## start

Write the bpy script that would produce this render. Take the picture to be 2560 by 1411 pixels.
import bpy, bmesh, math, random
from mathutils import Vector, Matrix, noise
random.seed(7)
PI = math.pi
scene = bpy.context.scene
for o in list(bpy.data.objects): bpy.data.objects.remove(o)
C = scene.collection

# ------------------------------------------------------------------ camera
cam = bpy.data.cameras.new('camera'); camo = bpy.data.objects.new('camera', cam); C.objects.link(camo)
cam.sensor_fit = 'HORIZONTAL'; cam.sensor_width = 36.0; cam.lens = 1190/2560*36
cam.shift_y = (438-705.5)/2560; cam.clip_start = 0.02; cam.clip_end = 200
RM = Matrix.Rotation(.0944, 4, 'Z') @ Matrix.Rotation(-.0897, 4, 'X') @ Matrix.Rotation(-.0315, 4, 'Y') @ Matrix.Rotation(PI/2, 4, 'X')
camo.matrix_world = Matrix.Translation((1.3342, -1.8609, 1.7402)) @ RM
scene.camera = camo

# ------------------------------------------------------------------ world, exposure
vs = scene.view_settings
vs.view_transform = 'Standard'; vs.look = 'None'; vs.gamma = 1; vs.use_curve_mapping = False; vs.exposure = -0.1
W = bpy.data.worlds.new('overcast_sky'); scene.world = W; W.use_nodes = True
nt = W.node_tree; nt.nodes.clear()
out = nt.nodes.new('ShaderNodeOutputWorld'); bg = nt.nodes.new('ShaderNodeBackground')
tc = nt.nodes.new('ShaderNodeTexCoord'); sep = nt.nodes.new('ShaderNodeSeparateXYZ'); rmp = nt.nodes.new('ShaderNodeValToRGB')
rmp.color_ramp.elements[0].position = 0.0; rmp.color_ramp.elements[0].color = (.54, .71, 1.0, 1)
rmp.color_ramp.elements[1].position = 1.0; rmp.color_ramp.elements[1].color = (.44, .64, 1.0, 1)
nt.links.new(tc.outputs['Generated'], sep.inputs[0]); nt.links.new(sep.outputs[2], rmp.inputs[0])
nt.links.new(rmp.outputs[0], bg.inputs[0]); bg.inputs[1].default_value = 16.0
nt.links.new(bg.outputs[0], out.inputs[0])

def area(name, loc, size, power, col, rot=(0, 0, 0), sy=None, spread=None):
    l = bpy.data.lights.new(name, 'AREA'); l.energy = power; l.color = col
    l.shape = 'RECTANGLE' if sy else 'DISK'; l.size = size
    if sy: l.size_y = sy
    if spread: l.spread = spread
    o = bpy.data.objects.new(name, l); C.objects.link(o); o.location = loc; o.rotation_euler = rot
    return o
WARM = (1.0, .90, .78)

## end

Task details
Return exactly, please, the lines of the material from the first one down to and including the line where "C = scene.collection" appears.

Solution for this problem
Write the bpy script that would produce this render. Take the picture to be 2560 by 1411 pixels.
import bpy, bmesh, math, random
from mathutils import Vector, Matrix, noise
random.seed(7)
PI = math.pi
scene = bpy.context.scene
for o in list(bpy.data.objects): bpy.data.objects.remove(o)
C = scene.collection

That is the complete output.